Most established/stable/mature I2C driver
Posted:
Mon May 25, 2015 12:21 am
by dayzman
Hi
I'm looking for the most mature I2C driver - is
https://github.com/zarya/esp8266_i2c_driver it? Or are there better ones out there now?
With Zarya's implementation, shouldn't interrupts be disabled during reads/writes? Wouldn't it be asking for trouble if it doesn't?
Thanks!
Re: Most established/stable/mature I2C driver
Posted:
Mon May 25, 2015 5:58 am
by Baoshi
Zarya's implementation uses os_delay_us to fulfill the clock rate. It is ok. I2C is relatively a slow bus. Disable interrupts is not a good idea.
I have a similar implementation using RTOS SDK.
https://github.com/baoshi/ESP-I2C-OLED
Re: Most established/stable/mature I2C driver
Posted:
Mon May 25, 2015 9:42 am
by dayzman
Baoshi wrote:Zarya's implementation uses os_delay_us to fulfill the clock rate.
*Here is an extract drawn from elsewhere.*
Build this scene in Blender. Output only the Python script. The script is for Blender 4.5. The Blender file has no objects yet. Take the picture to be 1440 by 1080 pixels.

It is ok. I2C is relatively a slow bus. Disable interrupts is not a good idea.
I have a similar implementation using RTOS SDK. https://github.com/baoshi/ESP-I2C-OLED
Indeed. How would you critically compare your implementation with his? Yours seems to use clock stretching and his disables interrupts during init.
Re: Most established/stable/mature I2C driver
Posted:
Mon May 25, 2015 11:18 am
by eriksl
Clock stretching is someting a slave does. Is your implementation creating a slave or a master? A master would sound much more logical. A master does not do clock stretching by definition, because the master supplies the clock. The only requirement for the clock is that it runs at < 100 KHz at any single time. Besides that, it can be as monotonic or non-monotonic as you like, comparable to SPI. Clock is a bit confusing in this context, it's not a wall clock, it's more like a "data is valid NOW" strobe (+ out-of-band conditions like start and stop, but that's a different story altogether).
That means that the timing is really not quite critical, on a master. On a slave it's much more critical, especially if the master doesn't honour clock stretching by the client.
Having said that, I doubt it won't be harmful if you disable interrupts every now and time, as long as you treat the piece of code that runs with interrupts disable just like and interrupt service handler itself; do only what's really necessary and move all other code out of the critical section.